2 October 2004 | by See all my reviews

The mystique of violin making has always intrigued me so this film was a big attraction for me going in, and I wasn't disappointed for one second!

OK, first of all, the obvious things that make it special: reality, craft, acting, scoring, and cinematography! It takes only a few seconds to know that this gem did NOT emanate from the money grubbers in Hokeywood California as one more way to titillate teenagers with sex, violence, and computer generated special effects with a subliminal message that sells products. Nope! This film was made by film makers who understand the power of a story well told, and REAL cinema.

Cutting back and forth repeatedly between the present and various disparate periods and places from the past, THE RED VIOLIN forces the viewer to pay attention and most of all... THINK!

The Red Violin is NOT the subject here but a catalyst to stimulate thought about human behavior and how different societies have related to art as we move through the centuries.

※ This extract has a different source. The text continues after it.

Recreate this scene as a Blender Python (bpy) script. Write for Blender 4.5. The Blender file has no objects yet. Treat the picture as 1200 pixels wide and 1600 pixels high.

The casting was (on the whole) excellent though the choice of Samuel L. Jackson as a learned expert in ancient instruments was not convincing for me personally. And, the NON-ending which is more of a comment on human habits of acquisition than human nobility, was just not what I considered a definitive ending. (Maybe that was the point! "Everything continues endlessly...")

If you go to movies as an excuse to nibble away on munchies and get titillation, well, this one's NOT for you. BUT, if you have the patience to watch and think simultaneously as a great story unfolds, then SEE this film immediately!